** START ENTRIES PROVIDED **
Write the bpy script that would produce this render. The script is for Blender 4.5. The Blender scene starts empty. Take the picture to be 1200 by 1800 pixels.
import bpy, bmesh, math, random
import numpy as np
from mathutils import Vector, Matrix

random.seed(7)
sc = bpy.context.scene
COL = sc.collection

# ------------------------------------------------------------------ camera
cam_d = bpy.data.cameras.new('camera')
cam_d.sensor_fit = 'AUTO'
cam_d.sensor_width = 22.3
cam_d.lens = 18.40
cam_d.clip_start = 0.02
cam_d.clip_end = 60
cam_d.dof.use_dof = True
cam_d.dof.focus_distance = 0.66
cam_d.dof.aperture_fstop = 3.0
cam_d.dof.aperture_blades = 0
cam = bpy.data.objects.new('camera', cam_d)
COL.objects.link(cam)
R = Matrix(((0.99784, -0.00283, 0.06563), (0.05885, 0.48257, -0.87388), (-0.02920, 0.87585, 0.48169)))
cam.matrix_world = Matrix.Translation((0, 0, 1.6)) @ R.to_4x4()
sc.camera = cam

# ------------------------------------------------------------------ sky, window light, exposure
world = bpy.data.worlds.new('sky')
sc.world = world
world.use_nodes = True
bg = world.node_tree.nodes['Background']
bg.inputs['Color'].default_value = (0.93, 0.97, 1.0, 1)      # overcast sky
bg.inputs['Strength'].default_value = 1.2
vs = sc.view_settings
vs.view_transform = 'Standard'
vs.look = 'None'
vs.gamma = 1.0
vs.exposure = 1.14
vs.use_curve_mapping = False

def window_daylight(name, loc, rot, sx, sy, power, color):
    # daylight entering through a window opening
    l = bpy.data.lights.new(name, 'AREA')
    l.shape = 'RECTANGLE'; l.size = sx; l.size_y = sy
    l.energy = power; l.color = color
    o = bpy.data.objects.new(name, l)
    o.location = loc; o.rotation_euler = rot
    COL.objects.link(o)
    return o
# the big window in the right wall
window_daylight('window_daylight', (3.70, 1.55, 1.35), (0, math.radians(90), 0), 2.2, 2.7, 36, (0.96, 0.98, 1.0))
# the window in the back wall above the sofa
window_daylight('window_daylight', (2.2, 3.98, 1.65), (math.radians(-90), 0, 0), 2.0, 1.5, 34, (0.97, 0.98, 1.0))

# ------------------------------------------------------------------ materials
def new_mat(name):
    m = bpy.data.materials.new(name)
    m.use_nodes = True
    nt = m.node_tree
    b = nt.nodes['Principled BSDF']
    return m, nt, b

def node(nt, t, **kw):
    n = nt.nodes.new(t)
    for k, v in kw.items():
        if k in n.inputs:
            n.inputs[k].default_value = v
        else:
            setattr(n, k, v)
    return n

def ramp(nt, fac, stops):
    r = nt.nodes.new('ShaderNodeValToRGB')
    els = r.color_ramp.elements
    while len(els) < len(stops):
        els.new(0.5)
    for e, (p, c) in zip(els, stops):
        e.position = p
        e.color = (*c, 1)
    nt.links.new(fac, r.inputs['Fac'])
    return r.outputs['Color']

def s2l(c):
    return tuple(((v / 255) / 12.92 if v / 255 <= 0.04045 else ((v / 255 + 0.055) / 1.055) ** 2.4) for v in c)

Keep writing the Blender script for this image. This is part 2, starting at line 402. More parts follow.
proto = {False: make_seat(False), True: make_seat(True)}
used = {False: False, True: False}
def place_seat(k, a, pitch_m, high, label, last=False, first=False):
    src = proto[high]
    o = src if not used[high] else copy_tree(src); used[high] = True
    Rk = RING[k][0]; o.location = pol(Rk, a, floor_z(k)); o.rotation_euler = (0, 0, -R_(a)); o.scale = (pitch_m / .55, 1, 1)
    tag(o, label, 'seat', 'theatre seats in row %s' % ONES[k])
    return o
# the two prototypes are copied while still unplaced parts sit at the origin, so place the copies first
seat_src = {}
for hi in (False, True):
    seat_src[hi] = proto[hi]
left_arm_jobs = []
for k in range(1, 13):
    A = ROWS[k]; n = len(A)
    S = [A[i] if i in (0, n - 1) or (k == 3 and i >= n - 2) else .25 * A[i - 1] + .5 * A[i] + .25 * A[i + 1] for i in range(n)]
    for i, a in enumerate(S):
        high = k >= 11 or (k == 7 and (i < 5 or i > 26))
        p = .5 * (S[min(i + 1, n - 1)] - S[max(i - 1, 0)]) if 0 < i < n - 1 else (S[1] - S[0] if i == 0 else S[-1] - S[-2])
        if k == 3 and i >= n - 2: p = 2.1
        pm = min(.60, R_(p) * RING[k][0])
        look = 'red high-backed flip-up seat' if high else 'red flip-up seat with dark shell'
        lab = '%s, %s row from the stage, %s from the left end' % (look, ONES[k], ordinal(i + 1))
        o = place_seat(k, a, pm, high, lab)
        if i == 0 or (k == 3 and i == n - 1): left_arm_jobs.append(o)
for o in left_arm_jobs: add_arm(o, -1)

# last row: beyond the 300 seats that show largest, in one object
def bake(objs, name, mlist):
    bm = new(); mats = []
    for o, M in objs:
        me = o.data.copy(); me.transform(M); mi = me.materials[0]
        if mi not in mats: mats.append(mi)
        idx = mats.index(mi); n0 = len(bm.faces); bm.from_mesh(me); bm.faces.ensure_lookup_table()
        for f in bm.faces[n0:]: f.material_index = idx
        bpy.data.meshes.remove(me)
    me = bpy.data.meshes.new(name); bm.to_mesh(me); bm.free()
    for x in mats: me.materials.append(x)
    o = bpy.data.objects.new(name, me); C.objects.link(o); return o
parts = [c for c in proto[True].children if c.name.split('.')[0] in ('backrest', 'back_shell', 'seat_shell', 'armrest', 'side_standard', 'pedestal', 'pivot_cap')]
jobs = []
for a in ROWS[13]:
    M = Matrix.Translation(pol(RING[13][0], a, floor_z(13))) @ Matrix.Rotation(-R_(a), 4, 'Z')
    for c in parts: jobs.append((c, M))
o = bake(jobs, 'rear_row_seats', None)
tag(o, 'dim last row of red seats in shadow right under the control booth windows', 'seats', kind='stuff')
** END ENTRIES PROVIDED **
**WHAT THE EXERCISE ASKS**
From the first line of the data through the line with "COL = sc.collection", quote each line exactly and add nothing else.

**EXERCISE ANSWER**
Write the bpy script that would produce this render. The script is for Blender 4.5. The Blender scene starts empty. Take the picture to be 1200 by 1800 pixels.
import bpy, bmesh, math, random
import numpy as np
from mathutils import Vector, Matrix

random.seed(7)
sc = bpy.context.scene
COL = sc.collection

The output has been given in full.